GBPUSD was previously consolidating inside a symmetrical triangle pattern on its 1-hour time frame before price decided to go for an upside breakout. This signals that buyers are taking control of price action and are ready to push for more gains. The chart pattern is approximately 700 pips tall so the resulting breakout could last by the same number of pips.
The 100 SMA is above the 200 SMA so the path of least resistance is to the upside. In addition, the gap between the moving averages is widening, which suggests that buying pressure is getting stronger. However, stochastic is on the move down, indicating that bearish momentum could return.
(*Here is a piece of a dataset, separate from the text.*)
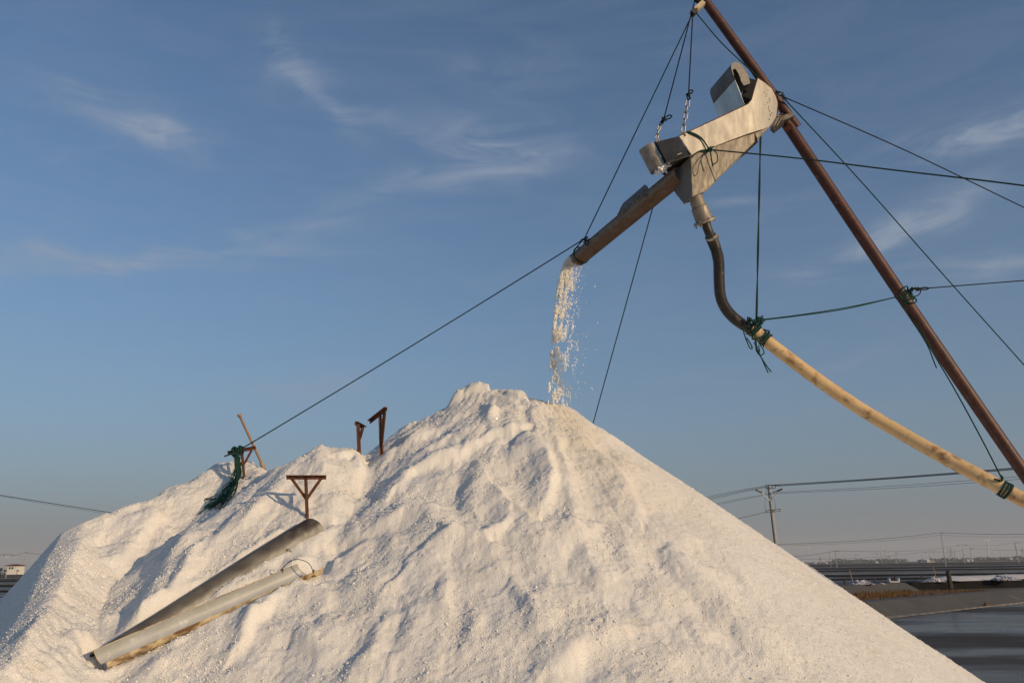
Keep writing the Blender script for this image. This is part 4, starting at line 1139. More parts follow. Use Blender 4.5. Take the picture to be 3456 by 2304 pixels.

In that case, a pullback to the broken triangle resistance around the 1.3200-1.3250 area could take place before GBPUSD resumes its climb. A larger correction could last until the dynamic support around the moving averages closer to 1.3150.
Data from the UK economy has been mixed recently, as the manufacturing PMI was downgraded to show a sharper contraction in the industry while the construction PMI enjoyed a small upgrade. The services PMI is due today and no change from the initial 47.4 estimate is eyed, although a downgrade could mean sharp declines for the pound ahead of tomorrow’s BOE decision.
The UK central bank is widely expected to cut interest rates by 0.25% and issue downgrades on their growth and inflation estimates. In their previous policy statement, only one MPC member voted to cut while the rest preferred to wait for more information before adjusting policy. PMI readings after the Brexit vote fell to record lows, supporting the case for additional easing.
As for the US dollar, data came in mixed yesterday as personal spending beat expectations while personal income fell short. The core PCE price index came in line with expectations of a 0.1% uptick. US ADP non-farm employment change and ISM non-manufacturing PMI are up for release today, possibly setting the tone for Friday’s NFP release.